Thursday, December 26, 2013

Deer Reactions to Flash

For some time there has been a discussion among those who run camera traps about how wildlife, especially white-tailed deer, react to the flash of trail cameras. In low light conditions – especially at night – a flash is necessary to obtain a photo. Some cameras use a “white flash” with which we are all familiar; others use an infra-red flash created by light emitting diodes that glow red for about a second; others use what is called a “black flash” that is actually infra-red but which cannot be seen by the human eye.
Some folks think that the glow of an infra-red flash is less startling to wildlife than a conventional white flash that seems to light up everything nearby. Others are of the opinion that a white flash resembles lightning with which most wildlife is familiar – and that wildlife doesn’t react to the very brief (typically 1/1000 second) white flash. 

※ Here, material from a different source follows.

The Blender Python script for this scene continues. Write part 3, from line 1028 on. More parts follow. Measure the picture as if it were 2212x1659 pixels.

While a case can be made for each side of this discussion, any of us who use both white flash and infra-red flash camera traps should be able to provide some empirical evidence of how wildlife reacts to a flash.
Herewith some examples. These two series of photos were both completed in less than one minute from the deer’s first appearance to when it disappeared from the camera’s view. A Sony P32 in a homebrewed camera trap using a white flash took the first five; the second four were taken by a Moultrie M80 camera that uses a visible infra-red flash. Although these were two different deer, neither of which may have reacted in the same way as other deer would – or as how these deer would each react on a different day or under different conditions – the difference in their responses is striking.

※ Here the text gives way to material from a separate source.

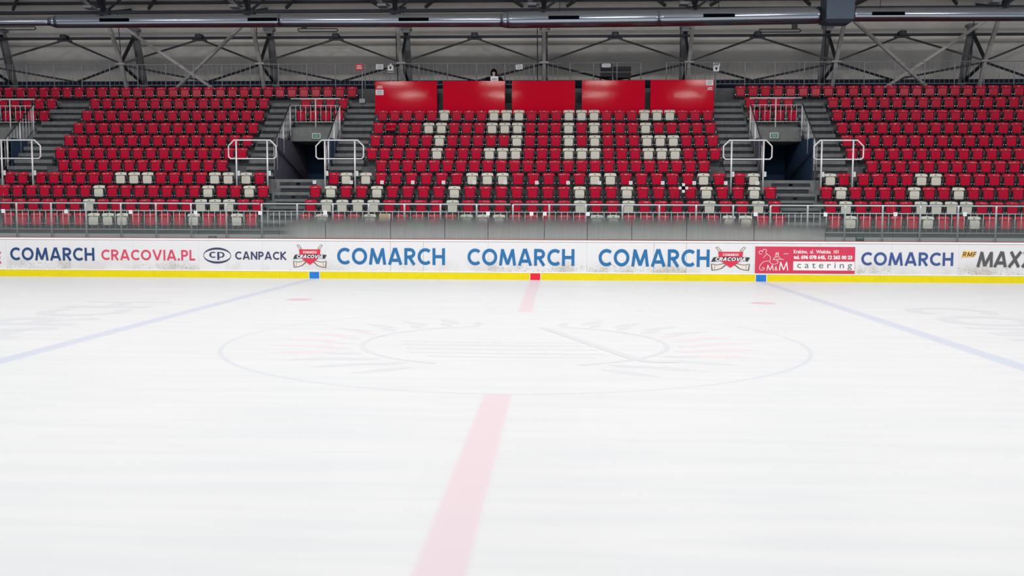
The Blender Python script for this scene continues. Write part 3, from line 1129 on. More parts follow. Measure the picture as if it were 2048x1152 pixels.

It’s rather obvious that the white flash resulted in a reaction that could best be called curiosity. On the other hand, the infra-red flash clearly startled the deer to the point where it fled. Over the time I’ve used camera traps to capture photos of wildlife, the cameras have gotten numerous series like this. Interestingly, while black bear, deer and raccoons often display curiosity and investigate the cameras; bobcats, coyotes, both species of fox, fishers, opossums, porcupines and rabbits seem to ignore the flash; white-tailed deer are the only species that appear to have been startled and then only by a visible infra-red flash.
So, for me the argument is settled and I now only use infra-red flash camera traps in areas where a white flash might reveal a camera’s location to other people.